The Passing of the Patriarch
It was a usual day for me back then, yet I remember it so vividly. It was a day filled with adrenaline, I was 22 years young, living the hostel life. With no care in the world, I liked this restaurant in the outskirts of the town, I remember I was on the highway at night time with my friends, we were on bikes, swimming through the ocean of vehicles. I really liked the chai there, hence the whole trip. But I really loved the trip upto the restaurant as well, it was equally pleasing. Good times I tell you.
The minute I reached the cafe and was preparing to get seated, I got a call from my father, he greeted me quite unusually and asked me where I was, and told me that he has a piece of unexpected news so I should sit down to listen.
He told me my maternal uncle had passed away. He said it so callously I had to affirm myself that he would never lie, nor would he ever be not sure. I took a good minute and asked him how did it happen. And he said he had been sick for a while, and the doctors were losing hope. I asked him how mom was doing, and while we both knew she was devasted, he went on to say that she is holding up. He told me to come home.
I sat down, went silent for a bit, my friends were looking at me, asking what had happened. I told them about the passing, and that I am still processing it because I couldn't believe it. They wanted to rush back and get me the ticket to go back home because it would take me 7 hours to reach home.
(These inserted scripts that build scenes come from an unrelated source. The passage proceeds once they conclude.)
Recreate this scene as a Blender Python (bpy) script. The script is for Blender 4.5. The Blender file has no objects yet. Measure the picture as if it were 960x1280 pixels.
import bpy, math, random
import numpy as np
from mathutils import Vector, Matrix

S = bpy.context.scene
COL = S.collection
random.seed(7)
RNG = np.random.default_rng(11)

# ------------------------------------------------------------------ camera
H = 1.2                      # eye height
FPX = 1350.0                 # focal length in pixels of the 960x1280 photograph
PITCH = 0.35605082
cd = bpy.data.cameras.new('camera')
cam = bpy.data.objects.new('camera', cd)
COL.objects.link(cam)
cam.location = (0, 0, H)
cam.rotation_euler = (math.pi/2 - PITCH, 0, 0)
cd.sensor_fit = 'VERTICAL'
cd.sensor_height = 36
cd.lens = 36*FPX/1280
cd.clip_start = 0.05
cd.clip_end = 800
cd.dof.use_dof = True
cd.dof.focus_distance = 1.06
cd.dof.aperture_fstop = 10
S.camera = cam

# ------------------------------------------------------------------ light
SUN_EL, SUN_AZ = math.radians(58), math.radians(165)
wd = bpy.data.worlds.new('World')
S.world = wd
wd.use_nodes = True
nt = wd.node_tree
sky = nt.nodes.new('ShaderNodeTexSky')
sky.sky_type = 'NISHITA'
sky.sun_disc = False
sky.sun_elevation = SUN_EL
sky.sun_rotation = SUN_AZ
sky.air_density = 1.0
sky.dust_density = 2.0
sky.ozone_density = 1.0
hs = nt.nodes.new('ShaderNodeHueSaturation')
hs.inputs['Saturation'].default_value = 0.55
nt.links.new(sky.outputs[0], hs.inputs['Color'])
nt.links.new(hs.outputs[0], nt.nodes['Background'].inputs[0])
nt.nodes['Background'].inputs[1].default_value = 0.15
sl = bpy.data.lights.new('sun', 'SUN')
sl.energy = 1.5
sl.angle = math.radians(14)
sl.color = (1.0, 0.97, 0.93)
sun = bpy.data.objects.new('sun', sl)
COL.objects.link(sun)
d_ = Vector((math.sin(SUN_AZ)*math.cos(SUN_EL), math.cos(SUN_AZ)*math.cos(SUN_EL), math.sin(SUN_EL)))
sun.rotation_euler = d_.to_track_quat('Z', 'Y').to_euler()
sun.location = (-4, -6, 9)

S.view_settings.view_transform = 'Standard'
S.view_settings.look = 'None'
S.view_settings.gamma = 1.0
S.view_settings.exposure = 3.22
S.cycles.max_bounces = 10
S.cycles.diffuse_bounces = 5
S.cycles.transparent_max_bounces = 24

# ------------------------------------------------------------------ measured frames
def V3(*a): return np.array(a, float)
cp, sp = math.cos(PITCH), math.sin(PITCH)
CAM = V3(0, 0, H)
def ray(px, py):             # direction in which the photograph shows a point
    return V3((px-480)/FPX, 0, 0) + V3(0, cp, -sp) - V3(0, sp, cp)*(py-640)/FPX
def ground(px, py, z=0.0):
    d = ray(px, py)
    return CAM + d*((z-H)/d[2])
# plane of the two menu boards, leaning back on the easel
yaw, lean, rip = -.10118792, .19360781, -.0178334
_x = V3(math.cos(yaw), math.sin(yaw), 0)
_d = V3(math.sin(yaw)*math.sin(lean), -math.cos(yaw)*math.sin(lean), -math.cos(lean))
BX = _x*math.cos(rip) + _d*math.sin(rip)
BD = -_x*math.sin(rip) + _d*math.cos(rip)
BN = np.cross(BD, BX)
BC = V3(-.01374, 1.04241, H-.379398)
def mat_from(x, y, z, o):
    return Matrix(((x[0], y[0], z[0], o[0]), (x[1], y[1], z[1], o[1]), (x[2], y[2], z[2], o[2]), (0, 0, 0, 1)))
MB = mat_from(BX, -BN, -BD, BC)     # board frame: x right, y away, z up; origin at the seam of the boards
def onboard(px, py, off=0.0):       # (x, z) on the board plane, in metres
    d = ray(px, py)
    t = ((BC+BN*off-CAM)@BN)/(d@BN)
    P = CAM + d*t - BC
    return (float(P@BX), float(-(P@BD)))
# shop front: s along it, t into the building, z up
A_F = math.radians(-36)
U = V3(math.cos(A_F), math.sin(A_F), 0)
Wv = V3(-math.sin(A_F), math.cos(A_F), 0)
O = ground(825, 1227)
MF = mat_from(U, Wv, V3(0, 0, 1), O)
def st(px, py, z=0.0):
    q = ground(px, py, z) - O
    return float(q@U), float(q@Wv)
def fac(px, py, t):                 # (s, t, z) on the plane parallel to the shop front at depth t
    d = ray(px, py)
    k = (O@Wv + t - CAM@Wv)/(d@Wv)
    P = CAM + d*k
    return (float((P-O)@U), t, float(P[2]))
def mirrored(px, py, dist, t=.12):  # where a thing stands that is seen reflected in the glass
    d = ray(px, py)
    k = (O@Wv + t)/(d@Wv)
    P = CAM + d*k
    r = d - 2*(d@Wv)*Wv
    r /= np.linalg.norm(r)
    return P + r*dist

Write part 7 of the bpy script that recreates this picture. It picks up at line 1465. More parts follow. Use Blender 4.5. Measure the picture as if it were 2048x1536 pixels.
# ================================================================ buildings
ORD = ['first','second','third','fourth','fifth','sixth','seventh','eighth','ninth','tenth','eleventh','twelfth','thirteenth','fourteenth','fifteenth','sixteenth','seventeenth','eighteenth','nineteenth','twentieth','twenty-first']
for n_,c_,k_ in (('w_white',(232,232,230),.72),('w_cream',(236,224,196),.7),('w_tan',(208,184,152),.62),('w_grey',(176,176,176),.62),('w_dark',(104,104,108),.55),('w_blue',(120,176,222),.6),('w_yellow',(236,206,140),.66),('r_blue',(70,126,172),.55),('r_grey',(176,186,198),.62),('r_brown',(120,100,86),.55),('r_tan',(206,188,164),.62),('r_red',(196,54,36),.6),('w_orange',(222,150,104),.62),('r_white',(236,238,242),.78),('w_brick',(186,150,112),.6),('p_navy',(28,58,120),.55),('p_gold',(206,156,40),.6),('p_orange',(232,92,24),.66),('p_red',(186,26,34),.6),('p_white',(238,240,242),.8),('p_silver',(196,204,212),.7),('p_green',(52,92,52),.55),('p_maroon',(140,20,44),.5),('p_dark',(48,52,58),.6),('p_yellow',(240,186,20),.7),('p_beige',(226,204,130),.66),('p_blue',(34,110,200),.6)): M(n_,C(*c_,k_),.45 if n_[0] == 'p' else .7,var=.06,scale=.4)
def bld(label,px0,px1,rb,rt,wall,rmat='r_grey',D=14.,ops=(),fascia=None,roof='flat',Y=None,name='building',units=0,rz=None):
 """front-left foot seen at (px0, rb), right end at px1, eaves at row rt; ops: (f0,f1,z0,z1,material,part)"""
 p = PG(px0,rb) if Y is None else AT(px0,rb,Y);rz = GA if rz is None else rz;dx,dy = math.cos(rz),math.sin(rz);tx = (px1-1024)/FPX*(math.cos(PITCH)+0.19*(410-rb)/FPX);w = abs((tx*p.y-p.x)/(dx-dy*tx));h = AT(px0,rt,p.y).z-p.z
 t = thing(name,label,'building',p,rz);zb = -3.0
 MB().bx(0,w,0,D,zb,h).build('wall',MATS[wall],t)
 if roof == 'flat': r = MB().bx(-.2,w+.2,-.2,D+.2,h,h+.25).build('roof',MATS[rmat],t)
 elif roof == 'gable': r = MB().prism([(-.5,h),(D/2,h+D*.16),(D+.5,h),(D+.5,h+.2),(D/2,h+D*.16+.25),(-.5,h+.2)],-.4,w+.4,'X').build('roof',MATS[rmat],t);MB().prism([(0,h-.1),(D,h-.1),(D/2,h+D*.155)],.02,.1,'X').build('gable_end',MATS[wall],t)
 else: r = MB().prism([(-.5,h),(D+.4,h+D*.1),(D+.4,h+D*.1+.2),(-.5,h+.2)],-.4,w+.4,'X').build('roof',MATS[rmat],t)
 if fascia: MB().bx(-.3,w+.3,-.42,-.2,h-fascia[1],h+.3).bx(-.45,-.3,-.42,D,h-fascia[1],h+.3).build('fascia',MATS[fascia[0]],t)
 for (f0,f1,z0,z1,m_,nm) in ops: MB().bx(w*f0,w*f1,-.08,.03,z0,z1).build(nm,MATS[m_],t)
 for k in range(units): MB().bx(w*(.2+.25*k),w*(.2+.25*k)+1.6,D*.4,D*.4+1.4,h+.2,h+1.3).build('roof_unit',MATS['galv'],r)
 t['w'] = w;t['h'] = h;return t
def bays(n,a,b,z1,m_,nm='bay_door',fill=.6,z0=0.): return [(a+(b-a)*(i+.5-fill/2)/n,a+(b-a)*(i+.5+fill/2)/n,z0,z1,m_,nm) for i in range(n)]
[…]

I continued sitting there, and the next thing I knew was me sitting on the bus on my way to my hometown. I couldn't rest my eyes, I felt numb and disconnected.
As the bus pierced through the vehicles, different lights kept bothering me, sitting in the frontmost seat is almost never a good thing specially at night. I covered my face and went into this rabit hole of thoughts.
The things that rushed through my head were primarily how the family would carry on living now that the patriarch has passed away. A sense of pity, liberation, and worry engulfed my mind.
He left behind a wife, four elder daughters, and three younger sons. The eldermost son being younger than the youngest daughter.
I contemplated how the family will be affected by the absense of an alpha male. All of these thoughts remained in mind until the very end of the procession.
I reached my home in my hometown, I recall never liking it here, there was a certain alienation in the wind. I took a rikshaw home because everyone was busy, no one could come to pick me up.
I entered into an almost empty home, I was not used to entering my home and not seeing my mom the first thing, I put an effort to hide the sadness, missing my mom perhaps affected my musculinity so I pretended not to care.
I took a nap, woke up to my brother asking me if I wanted to go to uncle’s house, it was time. I got up, got changed and left the house with him. I have never been a big fan of desi funerals, neither am I a big fan of meeting strangers and pretending, lets be honest. Thats what the desi funerals seem to me, alot of small talk, little pretend and some casual conversations.
As I reached my uncle’s house, I went to meet my uncles and cousins already sitting outside the house, on the funeral area arranged for men, with the halls filled with people I didnt know. I made my way into the house, the house was filled with cries of the women, some crying and some consoling, some still not being able to believe. My heart came out of my chest at the sight of all this, I understood the gravity of all of this in this instant. I saw him laying in the middle of the hall.
I remember seeing him, kissing him on the forehead while all the cries faded into the background. I remember pouring soil in his grave as the sun went down later that day.
After the patriarch had been buried, the post-burial processions began. The son was asked to sit on a chair surrounded by all men. While the elder men in the family including my father started tying the “pag” (turban) on his head while he mustered the courage to remain emotionless and held a brave facade. Because thats what men represent, empty bravery. Because one way or the other, all of us have internalized what the society expects of us.
After the completion of this ceremonious crowning, the close relatives took the son into the house where the crying womenfolk were presented with the new patriarch of the family, the younger siblings touched his feet and the elder sisters presented their heads to be touched by the new patriarch’s hand for the blessings.
The funeral is now over.
An eldermost son, younger than the youngest daughter will decide familial maters and control the mobility of the elder woman of the family.